I would be remiss in my duties if I didn’t clue everyone in to the greatest indie music secret out there: LCD Soundsystem.
If you like your dance/indie-rock music fun, clever, ironic and somewhat tongue-in-cheek (Yes, PLEASE! Sign me up!), then LCD is for you. And if you’re a geek that just likes to shake it, you’ll find plenty to love about NYC’s hippest dance-rock artist. The band is part Talking Heads, part David Bowie, part Cake and part New Order. Yeah, that’s a retro-heavy list of influences tossed into a modern sensibility.
Soundsystem is the brainchild of James Murphy - an overweight, hairy music nerd (surely no personal connection there) who once moonlighted as a DJ until people caught on to just how brilliant his remixes are. In 2002, he released the snob-rock anthem, “Losing My Edge,” chronicling the rise and fall of an indie record store clerk who “had everything before anyone.” (I’m looking at YOU, Schoolkids Records!)
He followed that up with a brilliant 2005 self-titled release featuring “Daft Punk is Playing at my House” - for my money, the best dance song of the last decade. “Tribulations” was also a minor hit.

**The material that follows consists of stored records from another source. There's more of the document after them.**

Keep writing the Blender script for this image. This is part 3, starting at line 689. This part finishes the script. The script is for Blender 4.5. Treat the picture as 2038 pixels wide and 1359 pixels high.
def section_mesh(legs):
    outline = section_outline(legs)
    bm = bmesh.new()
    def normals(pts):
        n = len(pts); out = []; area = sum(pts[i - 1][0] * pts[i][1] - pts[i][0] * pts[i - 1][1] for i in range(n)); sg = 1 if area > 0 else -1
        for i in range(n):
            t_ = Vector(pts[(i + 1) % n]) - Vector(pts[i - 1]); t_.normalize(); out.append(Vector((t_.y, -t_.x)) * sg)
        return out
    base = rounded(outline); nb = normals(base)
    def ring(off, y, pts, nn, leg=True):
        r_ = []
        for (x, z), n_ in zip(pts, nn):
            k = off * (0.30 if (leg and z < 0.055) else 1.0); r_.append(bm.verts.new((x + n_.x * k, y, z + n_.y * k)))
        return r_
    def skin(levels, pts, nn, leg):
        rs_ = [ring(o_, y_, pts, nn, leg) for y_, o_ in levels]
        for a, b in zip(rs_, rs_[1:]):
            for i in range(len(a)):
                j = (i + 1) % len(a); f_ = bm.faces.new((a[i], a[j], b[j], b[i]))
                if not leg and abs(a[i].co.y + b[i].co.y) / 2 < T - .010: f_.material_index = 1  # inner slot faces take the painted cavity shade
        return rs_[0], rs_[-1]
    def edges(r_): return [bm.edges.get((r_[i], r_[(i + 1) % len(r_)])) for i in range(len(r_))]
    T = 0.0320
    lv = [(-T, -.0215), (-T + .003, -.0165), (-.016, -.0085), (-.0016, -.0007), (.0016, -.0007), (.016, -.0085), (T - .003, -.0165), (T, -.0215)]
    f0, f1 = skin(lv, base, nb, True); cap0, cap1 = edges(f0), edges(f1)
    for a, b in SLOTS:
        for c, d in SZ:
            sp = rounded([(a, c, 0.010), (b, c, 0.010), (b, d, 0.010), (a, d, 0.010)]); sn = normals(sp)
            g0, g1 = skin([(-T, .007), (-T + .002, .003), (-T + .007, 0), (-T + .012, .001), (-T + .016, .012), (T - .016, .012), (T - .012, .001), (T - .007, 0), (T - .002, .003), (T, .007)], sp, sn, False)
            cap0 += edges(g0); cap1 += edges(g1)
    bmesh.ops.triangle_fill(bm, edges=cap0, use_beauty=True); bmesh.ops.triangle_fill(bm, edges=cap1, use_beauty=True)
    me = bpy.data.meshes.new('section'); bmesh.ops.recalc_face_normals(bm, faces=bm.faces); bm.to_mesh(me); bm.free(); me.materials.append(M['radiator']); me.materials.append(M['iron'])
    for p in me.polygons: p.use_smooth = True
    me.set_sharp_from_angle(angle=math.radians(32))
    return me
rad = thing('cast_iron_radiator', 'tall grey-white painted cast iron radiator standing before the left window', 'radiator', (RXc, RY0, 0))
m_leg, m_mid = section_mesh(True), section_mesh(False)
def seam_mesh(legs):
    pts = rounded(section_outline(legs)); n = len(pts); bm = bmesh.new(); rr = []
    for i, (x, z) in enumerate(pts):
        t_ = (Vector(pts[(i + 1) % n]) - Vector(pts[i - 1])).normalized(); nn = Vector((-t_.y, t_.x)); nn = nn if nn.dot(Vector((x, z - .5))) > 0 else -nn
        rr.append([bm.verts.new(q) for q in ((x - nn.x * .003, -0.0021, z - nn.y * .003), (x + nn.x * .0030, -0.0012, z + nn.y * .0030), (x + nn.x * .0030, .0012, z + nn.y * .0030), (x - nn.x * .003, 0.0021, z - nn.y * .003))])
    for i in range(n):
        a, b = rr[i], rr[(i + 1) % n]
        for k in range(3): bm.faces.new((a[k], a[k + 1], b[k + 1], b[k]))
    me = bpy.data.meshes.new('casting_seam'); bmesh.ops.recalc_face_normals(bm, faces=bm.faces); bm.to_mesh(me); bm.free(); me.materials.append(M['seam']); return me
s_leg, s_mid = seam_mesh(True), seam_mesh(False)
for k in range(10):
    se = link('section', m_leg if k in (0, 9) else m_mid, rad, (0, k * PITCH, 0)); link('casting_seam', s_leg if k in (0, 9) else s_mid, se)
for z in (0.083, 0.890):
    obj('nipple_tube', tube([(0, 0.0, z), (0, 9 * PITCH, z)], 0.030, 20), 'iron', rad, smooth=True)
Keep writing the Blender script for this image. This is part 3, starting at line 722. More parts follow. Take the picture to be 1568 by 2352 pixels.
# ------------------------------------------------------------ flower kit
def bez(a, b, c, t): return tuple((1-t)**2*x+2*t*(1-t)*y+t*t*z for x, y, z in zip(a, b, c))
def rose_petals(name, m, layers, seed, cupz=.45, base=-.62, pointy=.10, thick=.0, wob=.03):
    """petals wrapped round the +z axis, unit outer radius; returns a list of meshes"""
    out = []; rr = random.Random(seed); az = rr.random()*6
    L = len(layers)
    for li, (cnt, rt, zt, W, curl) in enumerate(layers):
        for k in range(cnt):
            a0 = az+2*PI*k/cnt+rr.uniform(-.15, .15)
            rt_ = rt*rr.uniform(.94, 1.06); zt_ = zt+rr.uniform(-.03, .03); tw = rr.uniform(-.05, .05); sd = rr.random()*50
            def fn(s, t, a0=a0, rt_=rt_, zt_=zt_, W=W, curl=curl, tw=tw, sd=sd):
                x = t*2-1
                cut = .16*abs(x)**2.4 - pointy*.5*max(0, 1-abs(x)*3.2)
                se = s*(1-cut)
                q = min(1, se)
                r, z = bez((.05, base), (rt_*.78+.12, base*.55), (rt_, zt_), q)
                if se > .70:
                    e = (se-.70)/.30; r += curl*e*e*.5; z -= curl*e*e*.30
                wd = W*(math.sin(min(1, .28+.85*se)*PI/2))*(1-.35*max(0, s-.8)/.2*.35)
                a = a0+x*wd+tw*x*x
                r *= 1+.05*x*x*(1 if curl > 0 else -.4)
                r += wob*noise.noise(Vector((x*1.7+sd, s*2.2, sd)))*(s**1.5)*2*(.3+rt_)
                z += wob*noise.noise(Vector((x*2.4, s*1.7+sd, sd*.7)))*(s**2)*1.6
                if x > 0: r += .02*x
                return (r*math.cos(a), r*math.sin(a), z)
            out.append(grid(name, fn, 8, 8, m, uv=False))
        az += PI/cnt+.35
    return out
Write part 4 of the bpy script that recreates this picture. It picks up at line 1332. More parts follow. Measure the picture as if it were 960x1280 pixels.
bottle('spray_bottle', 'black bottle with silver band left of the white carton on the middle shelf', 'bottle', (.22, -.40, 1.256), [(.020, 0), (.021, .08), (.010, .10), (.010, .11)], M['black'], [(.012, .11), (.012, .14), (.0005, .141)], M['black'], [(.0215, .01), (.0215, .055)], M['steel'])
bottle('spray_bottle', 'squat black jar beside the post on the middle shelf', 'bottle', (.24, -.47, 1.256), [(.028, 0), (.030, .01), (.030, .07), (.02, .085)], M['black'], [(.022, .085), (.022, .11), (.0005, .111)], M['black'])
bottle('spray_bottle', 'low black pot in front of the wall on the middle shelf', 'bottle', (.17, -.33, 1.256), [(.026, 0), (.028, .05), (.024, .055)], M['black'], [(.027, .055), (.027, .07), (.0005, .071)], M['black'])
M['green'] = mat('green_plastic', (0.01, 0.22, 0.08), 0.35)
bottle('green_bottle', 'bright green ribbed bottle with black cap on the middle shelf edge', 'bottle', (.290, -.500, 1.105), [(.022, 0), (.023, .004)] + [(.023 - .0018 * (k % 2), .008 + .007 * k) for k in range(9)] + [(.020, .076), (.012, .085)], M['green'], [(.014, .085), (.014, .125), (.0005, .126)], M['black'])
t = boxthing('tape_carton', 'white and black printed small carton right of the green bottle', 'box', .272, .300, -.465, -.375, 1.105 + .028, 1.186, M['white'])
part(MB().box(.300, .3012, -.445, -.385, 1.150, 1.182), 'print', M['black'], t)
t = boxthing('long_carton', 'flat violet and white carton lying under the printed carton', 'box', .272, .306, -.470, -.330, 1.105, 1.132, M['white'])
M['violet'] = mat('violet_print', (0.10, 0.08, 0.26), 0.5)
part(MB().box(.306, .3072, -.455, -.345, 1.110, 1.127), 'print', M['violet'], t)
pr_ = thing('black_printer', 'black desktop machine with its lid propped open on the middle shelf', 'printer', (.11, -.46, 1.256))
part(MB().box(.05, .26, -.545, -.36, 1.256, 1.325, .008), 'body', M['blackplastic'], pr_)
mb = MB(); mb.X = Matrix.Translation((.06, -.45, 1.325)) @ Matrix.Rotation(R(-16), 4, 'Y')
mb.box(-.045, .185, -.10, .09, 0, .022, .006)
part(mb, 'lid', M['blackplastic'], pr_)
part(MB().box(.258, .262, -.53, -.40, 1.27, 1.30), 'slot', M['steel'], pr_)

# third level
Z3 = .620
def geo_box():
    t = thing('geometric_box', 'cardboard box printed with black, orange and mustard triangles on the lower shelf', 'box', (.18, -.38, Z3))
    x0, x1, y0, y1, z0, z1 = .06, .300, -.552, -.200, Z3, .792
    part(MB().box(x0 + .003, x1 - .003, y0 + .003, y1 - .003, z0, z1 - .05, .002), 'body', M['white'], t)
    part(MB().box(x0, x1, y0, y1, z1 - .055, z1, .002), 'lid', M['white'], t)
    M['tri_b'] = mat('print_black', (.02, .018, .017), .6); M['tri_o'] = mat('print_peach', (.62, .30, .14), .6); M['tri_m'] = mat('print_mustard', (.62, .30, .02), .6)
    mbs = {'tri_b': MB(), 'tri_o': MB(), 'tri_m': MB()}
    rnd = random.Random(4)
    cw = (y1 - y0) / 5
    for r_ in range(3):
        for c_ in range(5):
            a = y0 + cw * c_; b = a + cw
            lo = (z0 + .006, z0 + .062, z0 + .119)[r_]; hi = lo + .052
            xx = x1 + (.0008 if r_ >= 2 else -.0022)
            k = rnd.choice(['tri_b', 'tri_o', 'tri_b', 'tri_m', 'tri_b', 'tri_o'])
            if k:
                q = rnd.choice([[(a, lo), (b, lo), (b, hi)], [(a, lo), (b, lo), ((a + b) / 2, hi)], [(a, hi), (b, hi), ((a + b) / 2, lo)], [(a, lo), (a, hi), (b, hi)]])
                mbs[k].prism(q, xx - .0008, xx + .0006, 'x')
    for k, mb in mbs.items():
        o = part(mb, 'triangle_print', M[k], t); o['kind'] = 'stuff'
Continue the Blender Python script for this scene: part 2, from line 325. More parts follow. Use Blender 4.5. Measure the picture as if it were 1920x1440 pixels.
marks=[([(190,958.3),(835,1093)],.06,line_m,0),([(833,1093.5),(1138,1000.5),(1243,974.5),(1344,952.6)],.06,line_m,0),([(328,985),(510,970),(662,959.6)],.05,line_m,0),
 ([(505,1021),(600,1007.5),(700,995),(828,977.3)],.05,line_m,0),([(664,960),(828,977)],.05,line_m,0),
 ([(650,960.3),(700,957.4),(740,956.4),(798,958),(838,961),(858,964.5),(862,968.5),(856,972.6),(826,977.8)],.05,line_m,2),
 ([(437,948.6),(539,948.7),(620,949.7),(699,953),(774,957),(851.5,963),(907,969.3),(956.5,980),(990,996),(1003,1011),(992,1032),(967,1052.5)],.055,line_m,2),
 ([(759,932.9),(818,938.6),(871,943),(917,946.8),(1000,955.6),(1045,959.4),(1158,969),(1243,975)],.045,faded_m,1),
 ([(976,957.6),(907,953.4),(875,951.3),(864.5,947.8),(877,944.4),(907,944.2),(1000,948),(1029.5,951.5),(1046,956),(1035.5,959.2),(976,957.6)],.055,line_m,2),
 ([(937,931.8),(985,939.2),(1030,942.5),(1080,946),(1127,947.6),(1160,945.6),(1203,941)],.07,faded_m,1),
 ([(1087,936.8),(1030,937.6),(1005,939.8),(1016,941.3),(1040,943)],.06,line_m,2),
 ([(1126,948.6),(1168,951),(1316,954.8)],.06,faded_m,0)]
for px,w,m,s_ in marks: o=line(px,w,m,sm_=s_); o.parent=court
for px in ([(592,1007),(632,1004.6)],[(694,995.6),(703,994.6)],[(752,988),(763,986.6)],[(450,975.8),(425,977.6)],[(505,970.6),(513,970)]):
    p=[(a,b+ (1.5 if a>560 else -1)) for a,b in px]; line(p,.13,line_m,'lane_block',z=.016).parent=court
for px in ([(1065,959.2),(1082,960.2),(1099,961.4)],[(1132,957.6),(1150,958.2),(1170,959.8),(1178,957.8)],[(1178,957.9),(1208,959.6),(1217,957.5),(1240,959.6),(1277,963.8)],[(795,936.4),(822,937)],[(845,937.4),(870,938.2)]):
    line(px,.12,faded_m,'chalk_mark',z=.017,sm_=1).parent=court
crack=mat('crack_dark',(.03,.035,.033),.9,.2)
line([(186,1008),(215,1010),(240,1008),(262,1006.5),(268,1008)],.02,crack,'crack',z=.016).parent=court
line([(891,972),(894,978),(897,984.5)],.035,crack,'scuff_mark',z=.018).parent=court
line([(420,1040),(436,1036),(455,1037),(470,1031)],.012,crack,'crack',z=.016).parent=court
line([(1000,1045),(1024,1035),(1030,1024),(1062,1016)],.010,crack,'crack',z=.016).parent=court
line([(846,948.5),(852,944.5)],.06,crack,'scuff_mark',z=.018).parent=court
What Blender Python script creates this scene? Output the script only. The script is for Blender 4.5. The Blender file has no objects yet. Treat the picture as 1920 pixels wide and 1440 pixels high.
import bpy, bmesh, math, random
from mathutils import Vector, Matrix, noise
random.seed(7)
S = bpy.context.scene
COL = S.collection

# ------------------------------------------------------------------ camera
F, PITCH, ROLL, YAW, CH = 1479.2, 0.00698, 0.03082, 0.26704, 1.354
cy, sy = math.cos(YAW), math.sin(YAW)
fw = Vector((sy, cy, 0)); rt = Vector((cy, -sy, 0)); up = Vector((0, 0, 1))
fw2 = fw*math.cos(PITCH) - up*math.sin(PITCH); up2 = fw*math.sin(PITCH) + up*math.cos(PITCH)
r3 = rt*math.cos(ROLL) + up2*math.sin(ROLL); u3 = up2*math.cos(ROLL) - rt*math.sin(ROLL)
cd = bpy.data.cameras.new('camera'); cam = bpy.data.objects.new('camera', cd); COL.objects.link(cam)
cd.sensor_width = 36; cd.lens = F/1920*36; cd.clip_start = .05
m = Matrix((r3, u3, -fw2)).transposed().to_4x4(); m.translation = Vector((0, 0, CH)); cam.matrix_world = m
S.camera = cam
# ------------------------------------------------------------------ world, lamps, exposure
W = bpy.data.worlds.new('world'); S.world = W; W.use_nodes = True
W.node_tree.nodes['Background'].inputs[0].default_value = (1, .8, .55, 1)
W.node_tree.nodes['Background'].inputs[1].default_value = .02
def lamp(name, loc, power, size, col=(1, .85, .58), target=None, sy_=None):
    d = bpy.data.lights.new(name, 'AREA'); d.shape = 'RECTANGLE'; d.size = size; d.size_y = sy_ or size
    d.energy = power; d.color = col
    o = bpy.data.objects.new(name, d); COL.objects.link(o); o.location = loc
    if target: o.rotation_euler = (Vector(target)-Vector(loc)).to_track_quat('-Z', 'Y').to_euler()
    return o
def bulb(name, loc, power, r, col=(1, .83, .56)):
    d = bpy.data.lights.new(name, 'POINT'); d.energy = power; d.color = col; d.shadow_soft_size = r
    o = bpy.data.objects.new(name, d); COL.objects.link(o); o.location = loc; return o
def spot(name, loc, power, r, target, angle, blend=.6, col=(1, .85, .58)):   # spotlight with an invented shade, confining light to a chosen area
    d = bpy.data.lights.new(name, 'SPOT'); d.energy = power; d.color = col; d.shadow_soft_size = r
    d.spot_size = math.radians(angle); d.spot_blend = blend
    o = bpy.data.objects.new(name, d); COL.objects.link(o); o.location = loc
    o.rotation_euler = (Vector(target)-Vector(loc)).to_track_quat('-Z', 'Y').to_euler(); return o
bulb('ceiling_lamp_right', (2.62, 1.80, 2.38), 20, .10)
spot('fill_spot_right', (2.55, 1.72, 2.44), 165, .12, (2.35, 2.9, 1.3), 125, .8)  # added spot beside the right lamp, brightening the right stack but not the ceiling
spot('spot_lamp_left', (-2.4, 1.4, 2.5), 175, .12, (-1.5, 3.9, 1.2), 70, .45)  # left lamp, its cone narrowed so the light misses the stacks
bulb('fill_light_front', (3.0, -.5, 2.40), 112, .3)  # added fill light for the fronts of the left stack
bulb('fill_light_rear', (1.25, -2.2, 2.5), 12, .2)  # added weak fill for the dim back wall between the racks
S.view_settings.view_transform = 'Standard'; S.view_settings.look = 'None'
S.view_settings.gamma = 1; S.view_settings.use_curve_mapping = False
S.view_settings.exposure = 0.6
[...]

Last week, the follow-up - Sound of Silver - was released to thunderous critical acclaim, and for good reason. The album is less dancy and more cohesive than the first album, but no less clever. And for the first time, Murphy writes songs around feelings instead of soundbites. First single “North American Scum” is smashing, but it’s a little worn by this point.
“Someone Great” is the pinnacle of his achievements thus far - a quiet, drony ode to a lost loved one that makes the specifics of grief universal:
“The worst is all the lovely weather
I’m stunned it’s not raining
The coffee isn’t even bitter
Because, what’s the difference?”
The rest of the album hangs in equal parts heart and silliness. The title track plays with late-70s Bowie vocals and a ridiculous repeated refrain. Album opener “Get Innocuous!” spreads its groove across five minutes of analog-synth madness. And “Watch the Tapes” meditates (not too hard) on the cult of indie-rock stardom.
Okay - so this blog has gotten music heavy. I can’t help it if there’ve been some great albums coming out this year.